ACLs
A Rundeck access control policy grants users and user groups certain privileges to perform actions against rundeck resources like projects, jobs, nodes, commands and API. Every action requested by a user is evaluated by the Rundeck authorization system and logged for reporting and auditing purposes.
Since Rundeck respects the policy definition, you can define role-based authorization to restrict users to only a subset of actions. This enables a self-service type interface, where some users have access to a limited set of executable actions.
Two dimensions of information dictate authorization inside Rundeck:
- group memberships assigned to a user login.
- access control policy that grants access to one or more policy actions to a group or user.
Where can I edit the Policy?
This is done in the ACL Policy GUI or in the configuration file.
https://docs.rundeck.com/docs/administration/security/acl-policy-editor.html
Where and What are Access Control Policies?
Access to running or modifying Jobs is managed in an access control policy defined using the aclpolicy YAML document. This file contains a number of policy elements that describe what user group is allowed to perform which actions.
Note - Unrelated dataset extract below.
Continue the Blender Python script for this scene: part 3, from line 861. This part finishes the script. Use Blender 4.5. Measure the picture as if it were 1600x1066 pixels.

Please read over this document for information on how to define it, and how to grant access for certain actions to certain resources:
Policies can be organized into more than one file to help organize access by group or pattern of use. The normal Rundeck install will have generated a policy for the "admin" group. Not all users will need to be given "admin" access level to control and modify all Jobs. More typically, a group of users will be given access to just a subset of Jobs.
Lifecycle
The Rundeck server does not need to be restarted for changes to aclpolicy files to take effect.